Um den Lehrer:innen-Beruf attraktiver zu machen, müssen laut GEW die Studienbedingungen verbessert werden. Im Grundschullehramt solle etwa der NC abgeschafft werden. Außerdem lernten Lehramtsstudierende viel zu spät im Studiengang die Realität des Lehrer:innen-Berufs kennen. Die GEW fordert von den Ländern außerdem, „endlich alle Lehrkräfte mit einer vollständigen Ausbildung gleich zu bezahlen“ – sowohl verbeamtete Lehrer:innen, als auch angestellte Lehrkräfte.
Wie konnte es überhaupt zu einem Lehrer:innenmangel kommen?
Als Grund für den Lehrer:innenmangel weist die GEW auch auf die Arbeit der Bildungsministerien in den Ländern und der Kultusministerkonferenz (KMK) hin. Diese haben laut Finnern „falsche Zahlen zur Grundlage ihrer Entscheidungen mit Blick auf den Lehrkräftebedarf gemacht“. Hinweise von Wissenschaftler:innen und Gewerkschaften, „die vor einem Mangel an Lehrkräften seit Jahren warnen, haben sie schlicht in den Wind geschlagen“.

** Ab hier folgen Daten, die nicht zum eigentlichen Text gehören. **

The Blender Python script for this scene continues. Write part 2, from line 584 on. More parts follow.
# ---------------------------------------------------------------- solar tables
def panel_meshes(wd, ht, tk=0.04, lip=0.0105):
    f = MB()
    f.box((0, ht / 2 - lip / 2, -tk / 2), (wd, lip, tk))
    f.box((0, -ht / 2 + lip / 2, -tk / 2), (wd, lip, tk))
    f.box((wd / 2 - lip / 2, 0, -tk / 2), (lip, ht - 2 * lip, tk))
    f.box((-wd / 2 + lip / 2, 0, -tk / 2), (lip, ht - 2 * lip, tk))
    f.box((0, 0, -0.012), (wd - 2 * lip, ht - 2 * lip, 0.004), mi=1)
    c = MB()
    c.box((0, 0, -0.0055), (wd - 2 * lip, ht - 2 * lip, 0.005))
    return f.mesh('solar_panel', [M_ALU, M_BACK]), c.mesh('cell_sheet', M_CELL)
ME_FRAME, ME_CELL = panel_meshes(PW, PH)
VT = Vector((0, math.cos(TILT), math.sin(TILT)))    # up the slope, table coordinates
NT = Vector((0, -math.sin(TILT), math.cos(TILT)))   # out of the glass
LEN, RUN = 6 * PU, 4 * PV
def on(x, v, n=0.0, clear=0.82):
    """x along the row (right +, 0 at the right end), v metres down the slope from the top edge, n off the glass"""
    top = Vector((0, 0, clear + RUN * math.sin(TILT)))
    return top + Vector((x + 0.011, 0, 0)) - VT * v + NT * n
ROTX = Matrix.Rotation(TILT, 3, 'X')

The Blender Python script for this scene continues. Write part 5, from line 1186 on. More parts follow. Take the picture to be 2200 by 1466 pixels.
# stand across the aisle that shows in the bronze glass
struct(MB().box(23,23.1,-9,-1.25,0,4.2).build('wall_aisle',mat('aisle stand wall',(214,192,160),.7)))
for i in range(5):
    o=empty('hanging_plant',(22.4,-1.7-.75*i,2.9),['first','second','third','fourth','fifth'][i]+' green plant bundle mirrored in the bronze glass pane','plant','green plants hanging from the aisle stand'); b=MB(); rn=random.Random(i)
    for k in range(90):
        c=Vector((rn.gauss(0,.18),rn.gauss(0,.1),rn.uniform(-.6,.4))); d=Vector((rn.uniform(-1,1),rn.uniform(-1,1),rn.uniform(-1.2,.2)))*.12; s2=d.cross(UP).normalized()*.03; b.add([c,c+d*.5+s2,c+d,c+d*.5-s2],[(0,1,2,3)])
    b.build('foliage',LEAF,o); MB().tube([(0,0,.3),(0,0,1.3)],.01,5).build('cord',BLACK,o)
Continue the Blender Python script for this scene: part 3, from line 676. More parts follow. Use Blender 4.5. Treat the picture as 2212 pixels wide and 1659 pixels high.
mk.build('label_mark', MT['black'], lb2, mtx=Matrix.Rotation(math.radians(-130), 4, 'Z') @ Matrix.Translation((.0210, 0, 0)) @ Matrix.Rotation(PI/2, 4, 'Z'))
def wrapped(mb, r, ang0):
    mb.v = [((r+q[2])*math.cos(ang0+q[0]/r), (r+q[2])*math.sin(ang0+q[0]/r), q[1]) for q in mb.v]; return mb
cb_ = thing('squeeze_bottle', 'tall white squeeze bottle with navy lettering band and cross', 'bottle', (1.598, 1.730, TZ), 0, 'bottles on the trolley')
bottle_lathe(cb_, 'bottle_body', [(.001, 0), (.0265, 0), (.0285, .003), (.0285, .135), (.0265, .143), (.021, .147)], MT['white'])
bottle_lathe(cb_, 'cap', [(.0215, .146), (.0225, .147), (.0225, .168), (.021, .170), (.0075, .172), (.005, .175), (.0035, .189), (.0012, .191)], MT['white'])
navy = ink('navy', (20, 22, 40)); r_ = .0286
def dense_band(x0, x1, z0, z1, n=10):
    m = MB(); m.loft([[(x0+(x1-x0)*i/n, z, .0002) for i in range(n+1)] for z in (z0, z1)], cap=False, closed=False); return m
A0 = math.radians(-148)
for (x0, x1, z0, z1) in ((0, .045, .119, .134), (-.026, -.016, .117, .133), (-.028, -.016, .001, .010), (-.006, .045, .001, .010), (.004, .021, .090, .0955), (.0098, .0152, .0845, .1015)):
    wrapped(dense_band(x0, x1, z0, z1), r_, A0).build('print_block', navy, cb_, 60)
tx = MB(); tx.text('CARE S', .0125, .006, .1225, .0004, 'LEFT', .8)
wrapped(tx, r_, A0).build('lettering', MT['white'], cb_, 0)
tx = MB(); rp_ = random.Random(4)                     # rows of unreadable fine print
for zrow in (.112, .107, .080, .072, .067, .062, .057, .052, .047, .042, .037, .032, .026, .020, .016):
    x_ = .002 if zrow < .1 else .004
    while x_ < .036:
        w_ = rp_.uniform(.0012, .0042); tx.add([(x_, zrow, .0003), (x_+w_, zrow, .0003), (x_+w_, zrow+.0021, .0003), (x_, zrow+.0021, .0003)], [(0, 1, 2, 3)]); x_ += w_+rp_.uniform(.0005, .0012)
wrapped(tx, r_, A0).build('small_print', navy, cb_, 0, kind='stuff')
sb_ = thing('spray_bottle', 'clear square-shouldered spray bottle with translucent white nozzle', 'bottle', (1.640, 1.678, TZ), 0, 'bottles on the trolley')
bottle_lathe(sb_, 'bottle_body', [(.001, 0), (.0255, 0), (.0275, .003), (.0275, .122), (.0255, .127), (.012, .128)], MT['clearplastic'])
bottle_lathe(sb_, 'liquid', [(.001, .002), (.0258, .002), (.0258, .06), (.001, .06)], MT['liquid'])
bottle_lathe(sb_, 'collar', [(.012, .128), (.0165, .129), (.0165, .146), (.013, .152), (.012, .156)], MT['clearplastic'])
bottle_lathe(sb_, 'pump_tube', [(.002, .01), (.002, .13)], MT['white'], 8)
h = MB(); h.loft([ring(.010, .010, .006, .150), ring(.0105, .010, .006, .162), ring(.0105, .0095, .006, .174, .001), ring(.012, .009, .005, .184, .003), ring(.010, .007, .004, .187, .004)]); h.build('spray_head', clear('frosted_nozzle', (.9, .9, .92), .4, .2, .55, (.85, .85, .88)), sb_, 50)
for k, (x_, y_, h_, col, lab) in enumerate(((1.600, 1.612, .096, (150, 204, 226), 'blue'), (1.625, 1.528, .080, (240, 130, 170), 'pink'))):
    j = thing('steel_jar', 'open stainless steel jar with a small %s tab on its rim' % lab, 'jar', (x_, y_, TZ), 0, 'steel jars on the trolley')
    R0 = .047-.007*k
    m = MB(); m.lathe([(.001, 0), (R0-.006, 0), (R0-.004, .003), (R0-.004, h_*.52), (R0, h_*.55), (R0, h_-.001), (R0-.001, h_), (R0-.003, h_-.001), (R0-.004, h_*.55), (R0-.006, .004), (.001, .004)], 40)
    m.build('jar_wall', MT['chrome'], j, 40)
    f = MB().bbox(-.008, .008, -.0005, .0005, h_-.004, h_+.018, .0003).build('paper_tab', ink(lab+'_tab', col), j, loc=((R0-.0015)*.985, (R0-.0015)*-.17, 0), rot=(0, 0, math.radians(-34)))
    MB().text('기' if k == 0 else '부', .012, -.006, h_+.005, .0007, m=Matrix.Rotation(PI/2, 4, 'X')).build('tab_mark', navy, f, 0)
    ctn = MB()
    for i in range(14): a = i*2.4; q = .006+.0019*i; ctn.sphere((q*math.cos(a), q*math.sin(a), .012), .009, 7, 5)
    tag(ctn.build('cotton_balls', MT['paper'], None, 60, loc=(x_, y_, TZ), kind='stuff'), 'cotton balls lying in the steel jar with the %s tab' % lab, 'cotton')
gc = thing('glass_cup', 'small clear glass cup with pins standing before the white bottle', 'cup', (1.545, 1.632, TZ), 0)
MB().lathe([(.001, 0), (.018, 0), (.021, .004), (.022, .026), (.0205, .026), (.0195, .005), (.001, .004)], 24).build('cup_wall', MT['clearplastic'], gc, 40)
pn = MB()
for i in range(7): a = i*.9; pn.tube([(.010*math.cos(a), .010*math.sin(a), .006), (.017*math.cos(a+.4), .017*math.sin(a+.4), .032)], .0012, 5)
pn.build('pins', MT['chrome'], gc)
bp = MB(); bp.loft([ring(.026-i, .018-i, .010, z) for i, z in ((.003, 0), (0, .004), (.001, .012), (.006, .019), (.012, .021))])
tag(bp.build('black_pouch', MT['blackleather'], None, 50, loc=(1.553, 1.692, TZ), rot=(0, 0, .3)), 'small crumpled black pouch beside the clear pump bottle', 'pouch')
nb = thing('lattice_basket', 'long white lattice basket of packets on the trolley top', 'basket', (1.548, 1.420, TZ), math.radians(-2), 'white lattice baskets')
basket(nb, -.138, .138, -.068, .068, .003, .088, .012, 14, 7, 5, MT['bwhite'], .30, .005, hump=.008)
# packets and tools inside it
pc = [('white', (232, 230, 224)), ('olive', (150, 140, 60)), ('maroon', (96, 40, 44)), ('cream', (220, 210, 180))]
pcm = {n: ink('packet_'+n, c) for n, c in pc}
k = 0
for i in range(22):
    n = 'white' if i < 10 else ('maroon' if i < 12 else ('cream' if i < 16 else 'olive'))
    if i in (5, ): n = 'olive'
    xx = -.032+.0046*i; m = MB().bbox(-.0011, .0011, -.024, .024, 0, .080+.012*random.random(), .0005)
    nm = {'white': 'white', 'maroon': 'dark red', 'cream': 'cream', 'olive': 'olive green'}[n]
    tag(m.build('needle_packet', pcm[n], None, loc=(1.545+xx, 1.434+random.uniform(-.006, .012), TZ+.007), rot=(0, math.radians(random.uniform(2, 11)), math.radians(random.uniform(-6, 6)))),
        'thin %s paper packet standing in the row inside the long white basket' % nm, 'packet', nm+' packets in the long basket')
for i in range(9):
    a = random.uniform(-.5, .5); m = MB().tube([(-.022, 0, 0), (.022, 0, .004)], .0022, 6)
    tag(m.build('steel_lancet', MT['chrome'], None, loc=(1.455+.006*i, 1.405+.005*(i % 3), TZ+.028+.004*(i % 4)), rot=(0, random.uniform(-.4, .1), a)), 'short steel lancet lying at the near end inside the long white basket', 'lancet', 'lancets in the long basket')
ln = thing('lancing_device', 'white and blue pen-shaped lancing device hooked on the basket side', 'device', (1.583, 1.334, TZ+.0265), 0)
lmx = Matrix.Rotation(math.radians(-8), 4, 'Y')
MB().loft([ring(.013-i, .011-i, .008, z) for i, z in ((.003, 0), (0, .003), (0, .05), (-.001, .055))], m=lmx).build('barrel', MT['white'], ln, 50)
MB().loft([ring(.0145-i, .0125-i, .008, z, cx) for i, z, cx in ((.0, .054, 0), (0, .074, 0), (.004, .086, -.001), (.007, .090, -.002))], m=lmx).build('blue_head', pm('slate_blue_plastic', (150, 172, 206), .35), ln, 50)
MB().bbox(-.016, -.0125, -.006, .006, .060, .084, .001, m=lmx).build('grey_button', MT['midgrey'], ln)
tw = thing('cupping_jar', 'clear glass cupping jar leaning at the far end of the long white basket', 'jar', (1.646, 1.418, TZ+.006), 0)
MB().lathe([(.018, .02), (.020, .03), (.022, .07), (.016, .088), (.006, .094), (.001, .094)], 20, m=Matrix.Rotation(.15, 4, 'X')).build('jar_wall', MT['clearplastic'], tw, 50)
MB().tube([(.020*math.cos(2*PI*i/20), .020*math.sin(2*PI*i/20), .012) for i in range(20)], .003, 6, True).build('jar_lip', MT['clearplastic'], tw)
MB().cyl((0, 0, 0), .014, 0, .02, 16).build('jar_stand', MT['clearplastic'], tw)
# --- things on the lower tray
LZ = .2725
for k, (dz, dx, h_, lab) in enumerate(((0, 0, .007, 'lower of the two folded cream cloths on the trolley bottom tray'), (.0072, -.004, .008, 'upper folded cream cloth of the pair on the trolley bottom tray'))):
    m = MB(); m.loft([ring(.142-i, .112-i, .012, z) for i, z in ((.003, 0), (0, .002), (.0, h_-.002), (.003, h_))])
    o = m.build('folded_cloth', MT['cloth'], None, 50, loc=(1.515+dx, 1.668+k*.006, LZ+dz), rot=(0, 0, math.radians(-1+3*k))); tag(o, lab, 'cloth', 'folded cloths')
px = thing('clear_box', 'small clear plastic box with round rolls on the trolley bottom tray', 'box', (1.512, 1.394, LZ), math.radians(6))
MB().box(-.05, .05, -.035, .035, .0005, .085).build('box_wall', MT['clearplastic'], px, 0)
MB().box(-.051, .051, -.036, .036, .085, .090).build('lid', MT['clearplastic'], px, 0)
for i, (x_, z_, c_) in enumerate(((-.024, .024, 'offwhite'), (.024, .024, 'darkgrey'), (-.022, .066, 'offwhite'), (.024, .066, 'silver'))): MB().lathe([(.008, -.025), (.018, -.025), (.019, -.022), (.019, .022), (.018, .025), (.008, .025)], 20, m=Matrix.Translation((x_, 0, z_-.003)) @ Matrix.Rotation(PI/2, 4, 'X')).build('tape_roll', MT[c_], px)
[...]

Nicht nur für die Ausbildung von Lehrer:innen muss laut der GEW viel getan werden, auch für die Bildung in Deutschland an sich. Hier findest du 5 Dinge, die an der Bildung von Kindern schieflaufen. Der GEW fordert, dass das „seit Jahrzehnten unterfinanzierte Bildungssystem endlich deutlich besser ausgestattet werden“ soll. Außerdem schlägt die Gewerkschaft vor, ein „100-Milliarden-Euro-Bildungsprogramm vor, das über ein Sondervermögen finanziert werden soll“.